Unfortunately, on Wednesday, the Supreme Court ruled that the plaintiffs needed to provide more information to establish their standing to sue, giving Cargill and Nestle at least temporary impunity for their complicity in conditions of slavery. However, the plaintiffs are planning to refile their suit in ways that meet the standards laid out by the Court, though any successful legal action is likely to take years more – cold comfort for the formerly enslaved children.

That doesn’t mean these companies can’t be held accountable. For those looking to go beyond symbolic action on this Juneteenth, consider ways to bring pressure to bear on these companies. Send a message to chocolate companies like Nestle, Hershey’s and Mars asking them to end their connections to slavery.
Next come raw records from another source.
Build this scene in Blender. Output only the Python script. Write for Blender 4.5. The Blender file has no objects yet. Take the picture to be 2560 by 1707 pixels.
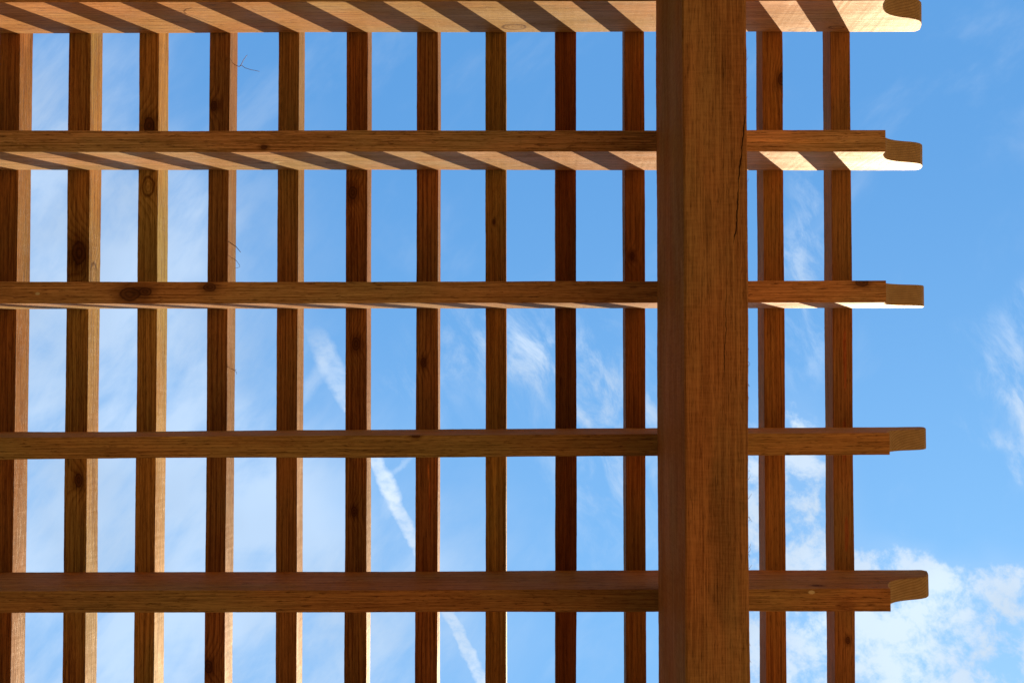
import bpy, bmesh, math, random
from mathutils import Vector, Matrix, noise as mnoise

scene = bpy.context.scene
# ------------------------------------------------------------------ camera
CZ = 1.0            # eye height of the camera above the ground (m)
S = 1.8             # metres from the camera up to the underside of the slats
cam_d = bpy.data.cameras.new("camera")
cam_d.sensor_width = 36.0
cam_d.lens = 2450.134585683192 * 36.0 / 2560.0
cam_d.clip_start = 0.02
cam_d.clip_end = 5000
cam = bpy.data.objects.new("camera", cam_d)
scene.collection.objects.link(cam)
R = ((9.99790041e-01, 1.89036716e-04, 2.04899423e-02),
     (-7.52718988e-04, 9.99621356e-01, 2.75059735e-02),
     (-2.04769843e-02, -2.75156215e-02, 9.99411619e-01))
right, down, fwd = (Vector(v) for v in R)
m = Matrix(((right.x, -down.x, -fwd.x, 0), (right.y, -down.y, -fwd.y, 0), (right.z, -down.z, -fwd.z, CZ), (0, 0, 0, 1)))
cam.matrix_world = m
scene.camera = cam

# ------------------------------------------------------------------ exposure
vs = scene.view_settings
vs.view_transform = 'Standard'
vs.look = 'None'
vs.gamma = 1
vs.exposure = 1.28
vs.use_curve_mapping = False
scene.render.engine = 'CYCLES'
scene.cycles.max_bounces = 8
scene.cycles.diffuse_bounces = 5

# ------------------------------------------------------------------ sun
SUN = Vector((0.51, 0.44, 1.0)).normalized()      # towards the sun
sl = bpy.data.lights.new("sun", 'SUN')
sl.energy = 5.0
sl.angle = math.radians(0.5)
sl.color = (1.0, 0.93, 0.83)
so = bpy.data.objects.new("sun", sl)
scene.collection.objects.link(so)
so.rotation_euler = SUN.to_track_quat('Z', 'Y').to_euler()
so.location = (3, 3, 8)

# ------------------------------------------------------------------ node helper
class NT:
    def __init__(s, tree): s.t = tree; s.n = tree.nodes; s.l = tree.links
    def new(s, typ, **kw):
        n = s.n.new(typ)
        for k, v in kw.items(): setattr(n, k, v)
        return n
    def put(s, sock, v):
        if v is None: return
        if hasattr(v, 'is_output'): s.l.new(v, sock)
        else: sock.default_value = v
    def m(s, op, a, b=None, c=None, clamp=False):
        n = s.new('ShaderNodeMath', operation=op); n.use_clamp = clamp
        s.put(n.inputs[0], a); s.put(n.inputs[1], b); s.put(n.inputs[2], c)
        return n.outputs[0]
    def v(s, op, a, b=None, scale=None):
        n = s.new('ShaderNodeVectorMath', operation=op)
        s.put(n.inputs[0], a)
        if b is not None: s.put(n.inputs[1], b)
        if scale is not None: s.put(n.inputs['Scale'], scale)
        return n.outputs['Value'] if op in ('LENGTH', 'DOT_PRODUCT', 'DISTANCE') else n.outputs[0]
    def xyz(s, x, y, z=0.0):
        n = s.new('ShaderNodeCombineXYZ')
        for i, q in enumerate((x, y, z)): s.put(n.inputs[i], q)
        return n.outputs[0]
    def sep(s, v):
        n = s.new('ShaderNodeSeparateXYZ'); s.put(n.inputs[0], v); return n.outputs
    def noise(s, vec, scale, detail=3, rough=0.5, dist=0.0, col=False):
        n = s.new('ShaderNodeTexNoise')
        s.put(n.inputs['Vector'], vec); n.inputs['Scale'].default_value = scale
        n.inputs['Detail'].default_value = detail; n.inputs['Roughness'].default_value = rough
        n.inputs['Distortion'].default_value = dist
        return n.outputs['Color'] if col else n.outputs[0]
    def rng(s, v, a, b, c=0.0, d=1.0, smooth=True):
        n = s.new('ShaderNodeMapRange'); n.interpolation_type = 'SMOOTHSTEP' if smooth else 'LINEAR'
        n.inputs['From Min'].default_value = a; n.inputs['From Max'].default_value = b
        n.inputs['To Min'].default_value = c; n.inputs['To Max'].default_value = d
        s.put(n.inputs['Value'], v); return n.outputs[0]
    def mix(s, f, a, b, mode='MIX'):
        n = s.new('ShaderNodeMix', data_type='RGBA', blend_type=mode)
        s.put(n.inputs[0], f)
        for i, q in ((6, a), (7, b)):
            if isinstance(q, tuple) and len(q) == 3: q = q + (1.0,)
            s.put(n.inputs[i], q)
        return n.outputs[2]

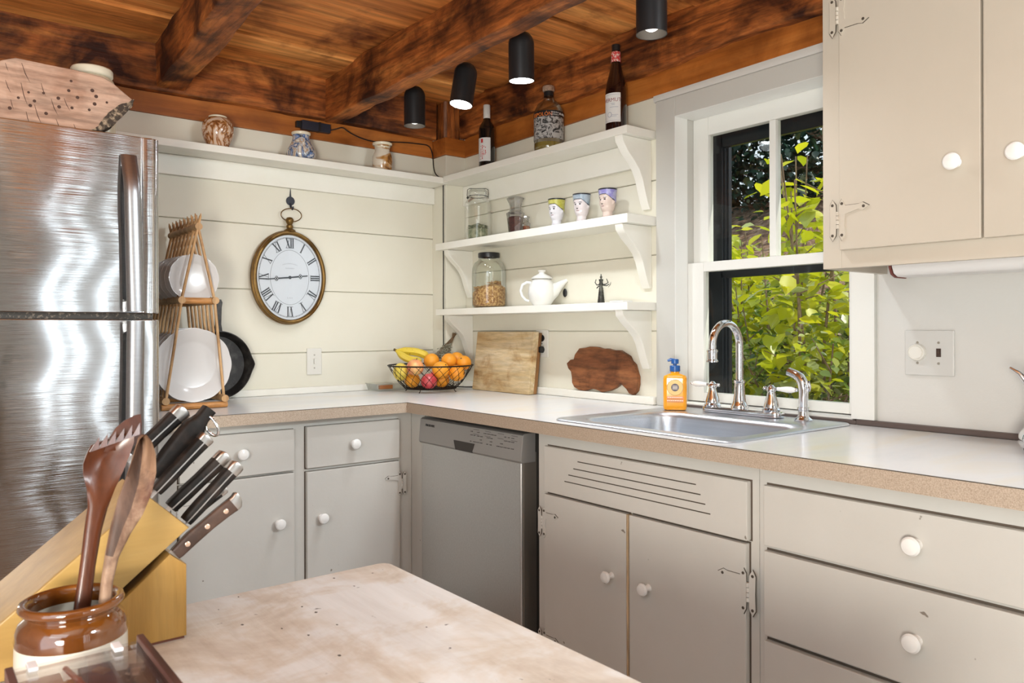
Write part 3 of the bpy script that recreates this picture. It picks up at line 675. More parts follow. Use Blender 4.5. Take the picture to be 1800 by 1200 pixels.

Consider how companies are performing on slavery and child labor when you purchase chocolate – our buying guide is a way to do that. And contact your legislators to urge them to ban import of cocoa and other agricultural goods connected to egregious human rights and environmental abuses.  

So today, celebrate Juneteenth for the progress it brought, but continue the fight against American companies’ ongoing contributions to Black slavery.